Frank Ocean’s Blonde dropped Saturday night on Apple Music. But this is not like most album releases.

It’s not every day that an album release is accompanied by pop-up shops in a handful of cities, where you could pick up the 17-track LP and accompanying publication that includes interviews, short stories and a poem about McDonald’s written by Kanye West. But that aside, the release of Blonde is a pretty big deal.

Fans and the industry had been waiting four years for this moment, which came after numerous rumored and reported release dates passed by without new music. Anticipation about how the avant-garde R&B artist would follow his successful debut had built up.

“I had the time of my life making all of this,” Ocean posted to his Tumblr shortly after the album’s release. “Thank you all. Especially those of you who never let me forget I had to finish. Which is basically every one of y’all. Haha. Love you.”

Ocean’s first major label album, 2012’s Channel Orange, became one of the most critically acclaimed releases that year, earning the new artist six Grammy nominations, including for the top prizes. He took home two.

Washington Post music critic Chris Richards referred to that album, which “exploded the emotional possibilities of contemporary pop music,” as the only masterpiece to emerge from 2012.

“As a singer, songwriter and storyteller, Ocean is every bit as fluid as he is commanding, delivering songs crammed with moods, memories and detailed characters — all sung by a protagonist who’s earned himself a place among the greats,” Richards wrote.

Ocean first came onto the scene as a member of the hip-hop collective Odd Future. His self-released Nostalgia, Ultra became one of 2011’s most acclaimed albums, and he appeared on the Jay-Z and Kanye West project Watch the Throne.

Ocean also became a pop culture icon of sorts when he revealed that his first love was a man, writing about the experience in an open letter after a journalist noted that Ocean addresses a male love interest on Channel Orange.

“Most of the days I’d see him, and his smile. I’d hear his conversation and his silence … until it was time to sleep. Sleep I would often share with him,” Ocean wrote in 2012. “By the time I realized I was in love, it was malignant, It was hopeless, There was no escaping, no negotiating with the feeling, no choice. It was my first love, it changed my life.”

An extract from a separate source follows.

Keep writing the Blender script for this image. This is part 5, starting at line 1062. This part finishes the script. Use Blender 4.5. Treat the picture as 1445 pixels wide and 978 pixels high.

The announcement earned Ocean increased attention and prompted a conversation about sexuality within R&B and the hip-hop community.

“Today is a big day for hip-hop,” Russell Simmons wrote of Ocean’s announcement. “It is a day that will define who we really are. How compassionate will we be? How loving can we be?”

Then came the hints that Ocean was busy cooking up new jams. In 2013, he said he was “like 10, 11 songs” into the project.

“It’s another cohesive thing, bordering on a concept record again,” Ocean told the BBC at the time. “At the end of Channel Orange, there’s Golden Girl, and it’s this beach scene. And I kind of want it to extend that feel into the next record all together, kind of make it that theme.”